Doping-Driven Suppression of the Metal–Insulator Transition in PrNiO₃: Comparing Experiment and Bond-Percolation Modeling

Praseodymium nickelate (PrNiO₃), part of the rare-earth perovskite nickelate series RNiO₃, lies near the metal–insulator (M-I) transition boundary, making it an ideal model for studying how electronic correlations respond to lattice strain and substitutional doping. In this study, we examine isoelectronic and hole-doped series Pr₁₋ₓAₓNiO₃ (A = Ca²⁺, Sr²⁺, Ba²⁺, Mg²⁺, La³⁺, Eu³⁺) to probe how dopant size and valency influence structural, electronic, and magnetic behaviors. Polycrystalline samples were synthesized via a sol–gel nitrate/citrate precursor and annealed under high oxygen pressure (150-200 bar) at 900-1000°C to ensure phase purity and stoichiometric control. To interpret the observed transitions, we extend the bond-percolation model¹ originally applied to La₁₋ₓRₓNiO₃, in which smaller R ions disrupt conductive Ni-O-Ni bonds. In our simple model, large-scale simulations using the Depth First Search algorithm reveal that correlated bond breaking lowers the percolation threshold to a critical bond fraction p_c ≈ 0.171 at a small-ion concentration x ≈ 0.36. By integrating doping experiments with percolation modeling, this study links ionic size, Ni-O-Ni connectivity, and M-I suppression to tune nickelates toward novel quantum ground states, including possible superconductivity.

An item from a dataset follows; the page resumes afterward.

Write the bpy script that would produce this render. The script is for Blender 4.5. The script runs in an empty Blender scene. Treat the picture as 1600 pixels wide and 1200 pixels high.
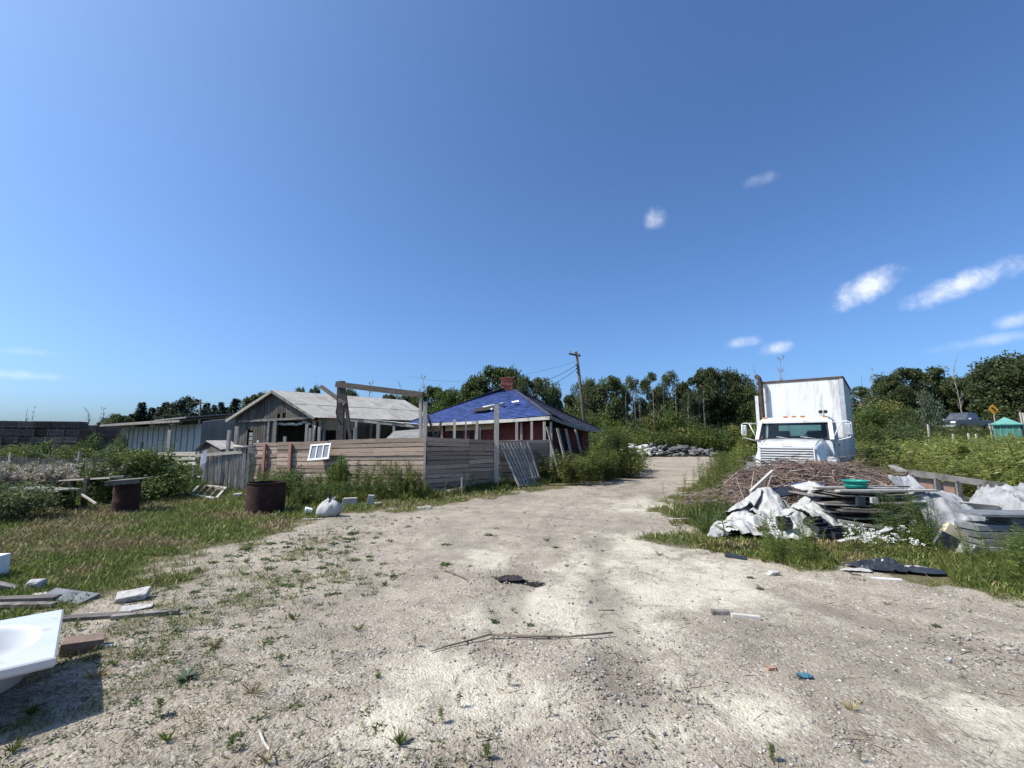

1. Gregorio Ponti, Holland Frieling, Sara J. Irvine, Lucas P. Moynihan, Jonathan D. K. Tebo, Quinn D. B. Timmers and John T. Markert, “Suppression of Conductivity in Isovalent-Rare-Earth Substituted Nickelates: Approaching an Apparent T → 0 Bond-Percolation Transition,” Japanese Physics Society Conference Proceedings 38, 011040 (2023).